You were also instrumental in installing the tombstone for Beauford Delaney. Could you share a bit about that?

It was a life-changing experience. When I set out to find his grave, it was only with the intent to talk about Beauford in relation to James Baldwin. I went to this cemetery not understanding that the grave was unmarked. In France gravesites are “leased,” and if they are not paid for, your remains can be removed. I was trying to find out on behalf of Beauford’s friends whether he was still in the ground. The authorities were reticent to tell me anything because I wasn’t a family member. It turned out that he was going to be exhumed that year, but they wouldn’t say when.

I went there and found him in a pauper’s division of an enormous cemetery. It looked half-empty and was in deplorable condition. The weeds were literally up to my knees, and I couldn’t make heads or tails of how I was supposed to find the grave. Guards walked by and I stopped them and said, ‘Please help me, I have the coordinates of his grave.’ Each individually walked off and came to the same place, which had a little ceramic flower arrangement nestled among the weeds. They said, ‘This is it.’

The tombstone of Beauford Delaney at Thiais Cemetery on the outskirts of Paris.
The tombstone of Beauford Delaney at Thiais Cemetery on the outskirts of Paris. © Discover Paris!

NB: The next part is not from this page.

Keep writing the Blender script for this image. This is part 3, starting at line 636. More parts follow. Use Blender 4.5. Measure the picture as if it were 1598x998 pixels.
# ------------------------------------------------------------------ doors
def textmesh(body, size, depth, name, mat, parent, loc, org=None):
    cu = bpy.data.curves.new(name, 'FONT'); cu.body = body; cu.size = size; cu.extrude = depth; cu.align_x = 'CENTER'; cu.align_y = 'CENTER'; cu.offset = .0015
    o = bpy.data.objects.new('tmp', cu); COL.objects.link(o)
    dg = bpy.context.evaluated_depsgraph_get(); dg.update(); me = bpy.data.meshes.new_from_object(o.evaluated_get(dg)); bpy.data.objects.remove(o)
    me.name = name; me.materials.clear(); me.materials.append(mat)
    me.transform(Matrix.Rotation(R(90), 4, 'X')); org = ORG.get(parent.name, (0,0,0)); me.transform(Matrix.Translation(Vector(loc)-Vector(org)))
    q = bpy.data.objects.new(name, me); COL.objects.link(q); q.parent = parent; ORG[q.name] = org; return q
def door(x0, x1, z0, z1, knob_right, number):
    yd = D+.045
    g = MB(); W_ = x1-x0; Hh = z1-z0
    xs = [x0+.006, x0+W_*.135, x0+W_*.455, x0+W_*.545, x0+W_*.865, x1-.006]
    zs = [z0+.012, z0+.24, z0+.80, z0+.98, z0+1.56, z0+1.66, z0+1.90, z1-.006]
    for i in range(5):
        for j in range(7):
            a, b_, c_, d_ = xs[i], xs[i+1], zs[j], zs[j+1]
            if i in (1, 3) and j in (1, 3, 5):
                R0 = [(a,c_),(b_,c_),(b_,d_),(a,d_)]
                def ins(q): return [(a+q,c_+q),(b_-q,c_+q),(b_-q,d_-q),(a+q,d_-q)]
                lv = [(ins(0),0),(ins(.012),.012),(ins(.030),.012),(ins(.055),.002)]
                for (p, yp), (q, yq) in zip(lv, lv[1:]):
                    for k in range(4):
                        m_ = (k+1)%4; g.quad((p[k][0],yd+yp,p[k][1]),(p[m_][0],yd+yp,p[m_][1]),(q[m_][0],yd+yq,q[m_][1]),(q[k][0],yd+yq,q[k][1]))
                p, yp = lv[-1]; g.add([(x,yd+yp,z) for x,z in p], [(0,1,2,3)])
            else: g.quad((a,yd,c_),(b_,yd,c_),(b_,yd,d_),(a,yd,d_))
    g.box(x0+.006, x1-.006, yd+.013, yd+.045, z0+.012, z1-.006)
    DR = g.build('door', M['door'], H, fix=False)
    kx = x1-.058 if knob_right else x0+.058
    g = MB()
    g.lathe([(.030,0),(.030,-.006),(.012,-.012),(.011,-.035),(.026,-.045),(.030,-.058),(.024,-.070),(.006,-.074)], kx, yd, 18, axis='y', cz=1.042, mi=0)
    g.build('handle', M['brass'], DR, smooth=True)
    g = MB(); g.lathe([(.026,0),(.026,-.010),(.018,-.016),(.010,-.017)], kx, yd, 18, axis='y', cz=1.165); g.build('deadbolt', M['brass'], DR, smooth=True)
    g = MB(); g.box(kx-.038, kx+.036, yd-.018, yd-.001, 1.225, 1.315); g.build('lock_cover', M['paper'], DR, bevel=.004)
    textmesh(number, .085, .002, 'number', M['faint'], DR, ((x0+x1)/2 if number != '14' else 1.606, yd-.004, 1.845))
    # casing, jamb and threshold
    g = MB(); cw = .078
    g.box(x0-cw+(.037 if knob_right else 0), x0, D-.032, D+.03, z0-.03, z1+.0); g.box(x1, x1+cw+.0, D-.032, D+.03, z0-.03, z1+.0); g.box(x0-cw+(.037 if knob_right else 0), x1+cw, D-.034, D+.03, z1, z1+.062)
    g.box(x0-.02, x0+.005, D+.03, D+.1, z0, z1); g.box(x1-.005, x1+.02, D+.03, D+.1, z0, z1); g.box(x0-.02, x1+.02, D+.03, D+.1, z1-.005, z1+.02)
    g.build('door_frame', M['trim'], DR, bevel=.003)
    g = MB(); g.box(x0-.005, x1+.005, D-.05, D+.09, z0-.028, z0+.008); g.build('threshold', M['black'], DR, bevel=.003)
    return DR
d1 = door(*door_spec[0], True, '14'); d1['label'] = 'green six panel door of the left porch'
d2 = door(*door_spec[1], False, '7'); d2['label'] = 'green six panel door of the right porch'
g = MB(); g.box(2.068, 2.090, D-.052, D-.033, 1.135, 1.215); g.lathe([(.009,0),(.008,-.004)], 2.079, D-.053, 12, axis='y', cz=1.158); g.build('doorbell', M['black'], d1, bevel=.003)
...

I was mortified that this man would be buried in such impoverished and desolate conditions. I sent pictures to the friends. They asked, ‘Is it possible for us to pay the money to keep him from being exhumed?’ I became their advocate in Paris. They’re telling me all these stories about why Beauford means so much to them, so now I’m starting to become personally involved in this story.

Very long story short, the deputy director of the cemetery became involved, because the story touched her. She said, ‘You can petition the cemetery system to allow you to pay to keep his grave intact.’ I wrote and explained that Beauford was an artist and that the French government owns his work. When you talk to French people about a writer or an artist, that gets their attention.

They agreed to make an exception. Less than 300 Euros needed to be paid. The friends sent that money and I paid it. They were so excited that they wanted to place a stone, and asked me to find out what that would require. By now, I’m all in, and I take it upon myself to investigate the cost of a tombstone. It was going to cost several thousand. That’s when I started the French nonprofit, Les Amis de Beauford Delaney, to raise money to fund and to place the stone.

I still get goosebumps when I think about it. Suffice it to say that Beauford Delaney, his spirit and his whole story, got into me and would not let me go. I’m still writing about him, I got the two plaques installed, and still felt like it wasn’t enough to honor this man. So I founded a US-based nonprofit in 2015, to raise money to do an art exhibition of his work.

What kind of a long-term impact do you hope your tours, and your efforts focused on Delaney, will have?

My desire, my passion, and my hopeful impact is to expose people and make people curious about the fact that African Americans were able to—over the course of a couple of centuries—come to this place, make a life for themselves, and irrevocably and noticeably influence French culture.

This interview has been edited and condensed.